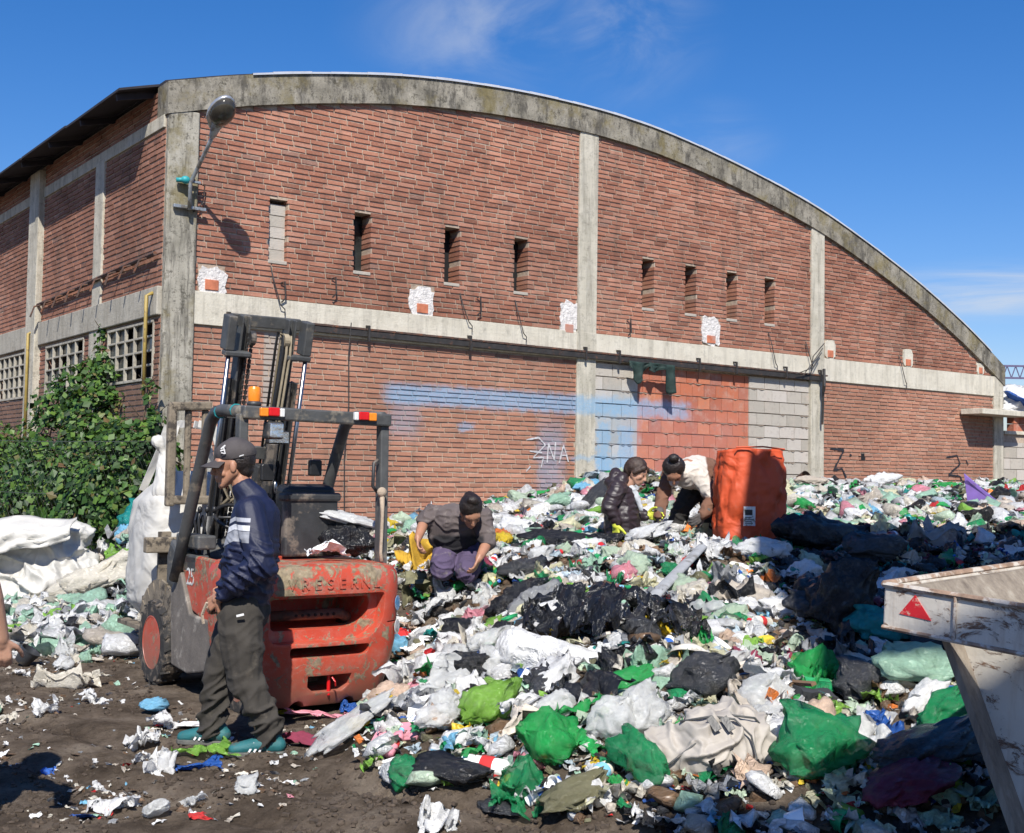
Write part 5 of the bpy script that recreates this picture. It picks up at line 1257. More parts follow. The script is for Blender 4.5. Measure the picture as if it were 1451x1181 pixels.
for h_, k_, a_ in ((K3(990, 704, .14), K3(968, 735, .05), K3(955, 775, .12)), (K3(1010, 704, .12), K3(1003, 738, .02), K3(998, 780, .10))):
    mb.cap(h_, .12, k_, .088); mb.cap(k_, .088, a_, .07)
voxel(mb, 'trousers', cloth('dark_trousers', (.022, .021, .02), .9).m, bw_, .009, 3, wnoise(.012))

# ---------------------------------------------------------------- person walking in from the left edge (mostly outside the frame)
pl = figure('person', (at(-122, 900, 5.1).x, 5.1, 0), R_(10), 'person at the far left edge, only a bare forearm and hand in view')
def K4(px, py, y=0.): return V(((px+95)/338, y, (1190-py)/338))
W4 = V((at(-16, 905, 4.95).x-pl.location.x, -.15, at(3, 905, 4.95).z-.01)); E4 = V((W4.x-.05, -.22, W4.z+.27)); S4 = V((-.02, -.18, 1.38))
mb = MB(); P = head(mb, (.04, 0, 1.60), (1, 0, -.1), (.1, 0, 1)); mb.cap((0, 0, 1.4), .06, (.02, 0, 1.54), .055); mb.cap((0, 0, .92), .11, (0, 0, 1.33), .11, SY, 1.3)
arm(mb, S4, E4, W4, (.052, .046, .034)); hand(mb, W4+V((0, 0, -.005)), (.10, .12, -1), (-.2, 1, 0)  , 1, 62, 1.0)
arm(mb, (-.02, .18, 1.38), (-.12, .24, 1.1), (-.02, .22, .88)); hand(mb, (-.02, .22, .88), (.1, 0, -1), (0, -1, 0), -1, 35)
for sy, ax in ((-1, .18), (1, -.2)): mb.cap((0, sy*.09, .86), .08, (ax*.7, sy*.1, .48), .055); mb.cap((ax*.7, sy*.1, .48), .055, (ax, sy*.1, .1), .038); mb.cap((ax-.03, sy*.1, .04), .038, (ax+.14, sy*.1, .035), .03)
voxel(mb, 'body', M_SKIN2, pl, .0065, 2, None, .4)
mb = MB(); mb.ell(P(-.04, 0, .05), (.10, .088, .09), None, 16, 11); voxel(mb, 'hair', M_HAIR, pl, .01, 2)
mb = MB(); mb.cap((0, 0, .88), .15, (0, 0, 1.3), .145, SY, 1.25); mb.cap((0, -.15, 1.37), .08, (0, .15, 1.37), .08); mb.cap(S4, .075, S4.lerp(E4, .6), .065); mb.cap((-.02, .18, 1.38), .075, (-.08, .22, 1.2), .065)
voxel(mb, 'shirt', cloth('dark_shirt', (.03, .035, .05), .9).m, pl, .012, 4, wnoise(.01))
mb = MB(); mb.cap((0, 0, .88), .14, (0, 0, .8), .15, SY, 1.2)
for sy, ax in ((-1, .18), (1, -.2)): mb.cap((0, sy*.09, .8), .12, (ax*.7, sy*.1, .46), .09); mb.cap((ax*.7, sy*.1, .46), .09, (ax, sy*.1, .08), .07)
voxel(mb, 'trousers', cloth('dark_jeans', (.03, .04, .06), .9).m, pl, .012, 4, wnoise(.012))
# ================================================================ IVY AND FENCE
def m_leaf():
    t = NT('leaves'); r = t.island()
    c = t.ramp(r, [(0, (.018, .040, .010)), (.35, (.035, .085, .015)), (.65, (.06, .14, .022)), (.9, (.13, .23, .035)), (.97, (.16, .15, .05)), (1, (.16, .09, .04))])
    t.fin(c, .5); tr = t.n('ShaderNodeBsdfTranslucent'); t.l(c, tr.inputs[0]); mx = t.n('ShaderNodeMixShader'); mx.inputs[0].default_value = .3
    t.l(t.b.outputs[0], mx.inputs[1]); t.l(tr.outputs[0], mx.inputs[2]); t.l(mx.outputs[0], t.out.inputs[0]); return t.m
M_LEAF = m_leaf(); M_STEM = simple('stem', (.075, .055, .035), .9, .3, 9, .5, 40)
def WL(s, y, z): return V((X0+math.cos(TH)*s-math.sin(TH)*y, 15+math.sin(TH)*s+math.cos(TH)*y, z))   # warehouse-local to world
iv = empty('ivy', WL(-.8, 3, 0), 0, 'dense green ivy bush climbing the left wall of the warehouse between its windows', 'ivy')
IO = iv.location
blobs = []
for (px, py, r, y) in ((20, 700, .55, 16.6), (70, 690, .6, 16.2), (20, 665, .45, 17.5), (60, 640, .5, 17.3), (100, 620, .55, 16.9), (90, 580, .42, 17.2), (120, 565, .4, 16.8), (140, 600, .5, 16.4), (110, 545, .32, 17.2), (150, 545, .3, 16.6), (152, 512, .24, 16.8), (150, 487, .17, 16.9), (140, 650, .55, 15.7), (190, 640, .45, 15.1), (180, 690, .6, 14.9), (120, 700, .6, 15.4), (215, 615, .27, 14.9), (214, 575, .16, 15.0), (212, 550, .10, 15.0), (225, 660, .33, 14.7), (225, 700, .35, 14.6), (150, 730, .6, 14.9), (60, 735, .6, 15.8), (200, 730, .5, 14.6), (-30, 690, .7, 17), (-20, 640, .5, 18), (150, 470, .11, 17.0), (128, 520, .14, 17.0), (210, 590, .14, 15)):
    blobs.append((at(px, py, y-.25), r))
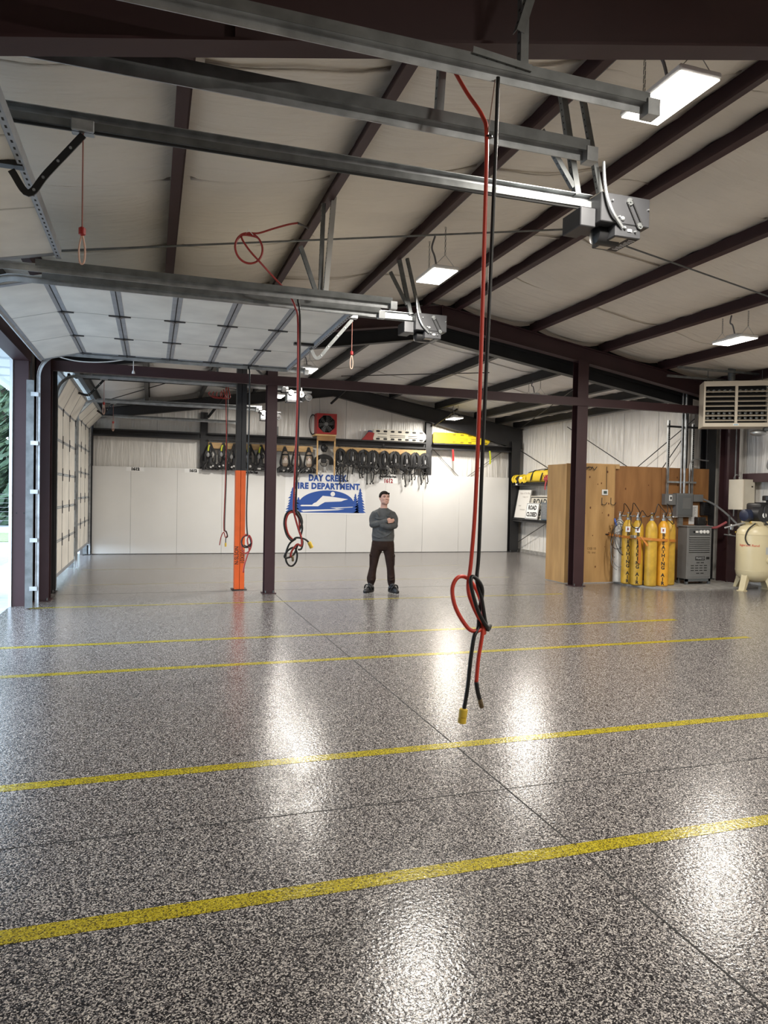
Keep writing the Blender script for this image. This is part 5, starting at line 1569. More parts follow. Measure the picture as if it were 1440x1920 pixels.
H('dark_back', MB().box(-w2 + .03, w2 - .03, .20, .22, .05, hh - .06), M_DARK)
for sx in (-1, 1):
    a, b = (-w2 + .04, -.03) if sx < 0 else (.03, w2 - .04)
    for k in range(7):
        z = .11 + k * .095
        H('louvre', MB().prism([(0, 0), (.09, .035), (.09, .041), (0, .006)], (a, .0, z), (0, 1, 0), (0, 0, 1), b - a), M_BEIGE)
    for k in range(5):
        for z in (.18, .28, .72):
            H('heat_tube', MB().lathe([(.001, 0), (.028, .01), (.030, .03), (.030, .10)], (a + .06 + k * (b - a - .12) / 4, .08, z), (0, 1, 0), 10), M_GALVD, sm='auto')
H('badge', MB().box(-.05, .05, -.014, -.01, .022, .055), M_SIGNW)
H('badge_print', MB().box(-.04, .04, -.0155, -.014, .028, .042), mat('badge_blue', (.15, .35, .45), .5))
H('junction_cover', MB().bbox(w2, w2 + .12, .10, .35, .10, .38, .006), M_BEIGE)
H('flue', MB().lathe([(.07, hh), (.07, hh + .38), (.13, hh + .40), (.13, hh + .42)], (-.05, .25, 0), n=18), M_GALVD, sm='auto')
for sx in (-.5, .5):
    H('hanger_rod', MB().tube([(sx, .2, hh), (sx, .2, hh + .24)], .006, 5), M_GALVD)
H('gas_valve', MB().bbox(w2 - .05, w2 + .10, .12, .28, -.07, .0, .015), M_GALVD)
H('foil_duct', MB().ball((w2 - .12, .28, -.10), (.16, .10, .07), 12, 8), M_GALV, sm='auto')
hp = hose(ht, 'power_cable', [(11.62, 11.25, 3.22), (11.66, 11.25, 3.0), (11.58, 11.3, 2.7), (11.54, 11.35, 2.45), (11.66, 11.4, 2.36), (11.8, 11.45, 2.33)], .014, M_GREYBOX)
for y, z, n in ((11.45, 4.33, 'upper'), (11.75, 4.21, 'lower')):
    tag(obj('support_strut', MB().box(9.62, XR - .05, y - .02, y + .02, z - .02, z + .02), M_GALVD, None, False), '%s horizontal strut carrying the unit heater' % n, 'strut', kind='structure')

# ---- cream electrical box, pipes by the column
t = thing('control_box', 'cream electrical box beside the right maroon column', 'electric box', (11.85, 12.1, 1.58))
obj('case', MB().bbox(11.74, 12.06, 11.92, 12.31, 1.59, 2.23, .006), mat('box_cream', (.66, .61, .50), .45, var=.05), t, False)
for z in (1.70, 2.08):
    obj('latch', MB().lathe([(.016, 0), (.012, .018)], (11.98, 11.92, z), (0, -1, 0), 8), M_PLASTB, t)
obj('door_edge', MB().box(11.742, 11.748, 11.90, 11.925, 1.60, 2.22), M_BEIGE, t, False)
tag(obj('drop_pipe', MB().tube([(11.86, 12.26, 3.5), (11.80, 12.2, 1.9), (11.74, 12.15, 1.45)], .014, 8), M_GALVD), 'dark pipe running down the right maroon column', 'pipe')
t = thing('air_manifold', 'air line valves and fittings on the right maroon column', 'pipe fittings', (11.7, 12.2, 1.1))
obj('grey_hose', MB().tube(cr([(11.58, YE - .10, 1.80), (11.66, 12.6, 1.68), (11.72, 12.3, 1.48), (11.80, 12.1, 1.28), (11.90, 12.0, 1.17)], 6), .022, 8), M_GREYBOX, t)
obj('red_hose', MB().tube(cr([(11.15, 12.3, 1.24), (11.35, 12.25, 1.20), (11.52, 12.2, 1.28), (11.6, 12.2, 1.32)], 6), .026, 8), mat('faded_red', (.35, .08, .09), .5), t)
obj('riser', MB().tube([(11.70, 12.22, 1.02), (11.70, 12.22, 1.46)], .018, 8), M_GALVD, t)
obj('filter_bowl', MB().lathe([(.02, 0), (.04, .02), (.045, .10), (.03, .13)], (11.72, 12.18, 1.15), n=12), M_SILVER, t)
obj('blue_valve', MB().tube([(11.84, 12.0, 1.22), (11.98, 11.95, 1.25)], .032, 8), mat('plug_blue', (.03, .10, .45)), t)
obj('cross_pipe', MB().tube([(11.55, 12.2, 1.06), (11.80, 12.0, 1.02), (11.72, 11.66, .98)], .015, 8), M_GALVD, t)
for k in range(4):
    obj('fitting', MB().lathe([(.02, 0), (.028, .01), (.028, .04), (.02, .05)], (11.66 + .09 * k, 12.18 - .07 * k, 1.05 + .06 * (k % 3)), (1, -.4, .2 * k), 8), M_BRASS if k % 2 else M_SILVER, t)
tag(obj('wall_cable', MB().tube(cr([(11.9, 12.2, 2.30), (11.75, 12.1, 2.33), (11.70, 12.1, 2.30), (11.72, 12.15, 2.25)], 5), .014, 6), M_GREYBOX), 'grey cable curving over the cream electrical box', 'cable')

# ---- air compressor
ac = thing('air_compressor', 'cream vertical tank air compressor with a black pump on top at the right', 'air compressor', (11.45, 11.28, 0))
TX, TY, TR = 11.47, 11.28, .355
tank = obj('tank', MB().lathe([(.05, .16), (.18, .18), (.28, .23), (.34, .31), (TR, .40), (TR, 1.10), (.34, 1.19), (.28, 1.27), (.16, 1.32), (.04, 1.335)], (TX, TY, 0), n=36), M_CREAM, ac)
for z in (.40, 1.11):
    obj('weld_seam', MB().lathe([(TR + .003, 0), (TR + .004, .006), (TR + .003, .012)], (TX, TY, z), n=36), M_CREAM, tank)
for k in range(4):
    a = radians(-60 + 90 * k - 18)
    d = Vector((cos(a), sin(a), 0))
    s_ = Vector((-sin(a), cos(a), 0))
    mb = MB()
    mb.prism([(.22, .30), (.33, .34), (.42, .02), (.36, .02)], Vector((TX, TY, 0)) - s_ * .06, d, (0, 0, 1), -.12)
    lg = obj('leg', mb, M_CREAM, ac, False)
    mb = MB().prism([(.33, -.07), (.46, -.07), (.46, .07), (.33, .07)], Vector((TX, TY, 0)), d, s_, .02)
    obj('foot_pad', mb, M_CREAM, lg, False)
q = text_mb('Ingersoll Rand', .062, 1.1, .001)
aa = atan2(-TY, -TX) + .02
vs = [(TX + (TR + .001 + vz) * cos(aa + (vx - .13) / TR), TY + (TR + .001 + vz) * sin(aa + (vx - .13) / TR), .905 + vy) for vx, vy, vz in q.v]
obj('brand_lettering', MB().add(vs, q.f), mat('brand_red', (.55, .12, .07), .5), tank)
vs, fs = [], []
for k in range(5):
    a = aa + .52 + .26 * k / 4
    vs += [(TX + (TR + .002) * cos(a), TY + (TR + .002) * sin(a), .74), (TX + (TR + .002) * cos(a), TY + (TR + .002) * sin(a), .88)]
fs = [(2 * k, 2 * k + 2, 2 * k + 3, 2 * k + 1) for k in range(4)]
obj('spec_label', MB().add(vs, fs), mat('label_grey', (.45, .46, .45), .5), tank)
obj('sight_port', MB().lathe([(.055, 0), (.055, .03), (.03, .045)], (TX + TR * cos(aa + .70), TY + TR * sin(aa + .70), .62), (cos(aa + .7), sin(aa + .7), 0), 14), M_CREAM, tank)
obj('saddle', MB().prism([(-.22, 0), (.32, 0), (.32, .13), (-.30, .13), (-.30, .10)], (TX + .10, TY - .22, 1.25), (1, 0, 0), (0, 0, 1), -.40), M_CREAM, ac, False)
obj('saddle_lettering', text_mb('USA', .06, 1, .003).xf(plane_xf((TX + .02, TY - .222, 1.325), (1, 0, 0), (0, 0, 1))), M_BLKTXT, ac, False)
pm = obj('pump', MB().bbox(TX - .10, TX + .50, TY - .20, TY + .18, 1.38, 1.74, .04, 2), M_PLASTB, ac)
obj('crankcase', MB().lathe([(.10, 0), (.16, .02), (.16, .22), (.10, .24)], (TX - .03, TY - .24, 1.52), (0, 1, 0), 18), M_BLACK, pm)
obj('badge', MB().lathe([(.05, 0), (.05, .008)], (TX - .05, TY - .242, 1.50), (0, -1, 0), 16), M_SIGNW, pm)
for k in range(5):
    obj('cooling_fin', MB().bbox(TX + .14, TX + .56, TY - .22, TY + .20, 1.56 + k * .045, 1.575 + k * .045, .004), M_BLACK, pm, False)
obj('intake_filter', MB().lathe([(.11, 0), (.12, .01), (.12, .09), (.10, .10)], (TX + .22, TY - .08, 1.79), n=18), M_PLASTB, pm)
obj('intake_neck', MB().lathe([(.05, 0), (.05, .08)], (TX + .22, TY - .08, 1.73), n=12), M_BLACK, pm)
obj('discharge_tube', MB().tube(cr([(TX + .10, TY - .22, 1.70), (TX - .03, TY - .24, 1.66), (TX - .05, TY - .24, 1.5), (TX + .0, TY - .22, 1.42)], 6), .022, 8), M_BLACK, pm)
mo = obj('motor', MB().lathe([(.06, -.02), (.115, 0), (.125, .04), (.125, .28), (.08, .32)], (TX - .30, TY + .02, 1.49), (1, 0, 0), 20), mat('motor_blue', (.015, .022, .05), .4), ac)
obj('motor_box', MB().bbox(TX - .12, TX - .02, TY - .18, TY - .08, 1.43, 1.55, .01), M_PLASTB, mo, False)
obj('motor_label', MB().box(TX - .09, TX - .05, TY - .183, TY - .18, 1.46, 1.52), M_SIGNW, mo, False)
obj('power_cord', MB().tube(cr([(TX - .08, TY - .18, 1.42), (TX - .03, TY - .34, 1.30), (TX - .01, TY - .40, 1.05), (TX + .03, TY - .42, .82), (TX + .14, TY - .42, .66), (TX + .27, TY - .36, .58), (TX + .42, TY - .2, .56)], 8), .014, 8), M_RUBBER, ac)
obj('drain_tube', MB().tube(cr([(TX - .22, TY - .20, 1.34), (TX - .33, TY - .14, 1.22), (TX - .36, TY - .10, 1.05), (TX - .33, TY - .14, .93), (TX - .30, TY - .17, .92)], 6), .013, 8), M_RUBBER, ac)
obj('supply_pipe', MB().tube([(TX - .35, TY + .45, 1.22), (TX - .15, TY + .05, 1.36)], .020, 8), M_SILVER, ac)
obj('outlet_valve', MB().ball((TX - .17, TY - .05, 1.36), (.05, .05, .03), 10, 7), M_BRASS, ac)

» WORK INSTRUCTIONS
Repeat, exactly and in full, each line from the start of the data to the line that contains "bw_, .009, 3, wnoise(.012))". Pictures do not go in.

» FULL RESPONSE
Write part 5 of the bpy script that recreates this picture. It picks up at line 1257. More parts follow. The script is for Blender 4.5. Measure the picture as if it were 1451x1181 pixels.
for h_, k_, a_ in ((K3(990, 704, .14), K3(968, 735, .05), K3(955, 775, .12)), (K3(1010, 704, .12), K3(1003, 738, .02), K3(998, 780, .10))):
    mb.cap(h_, .12, k_, .088); mb.cap(k_, .088, a_, .07)
voxel(mb, 'trousers', cloth('dark_trousers', (.022, .021, .02), .9).m, bw_, .009, 3, wnoise(.012))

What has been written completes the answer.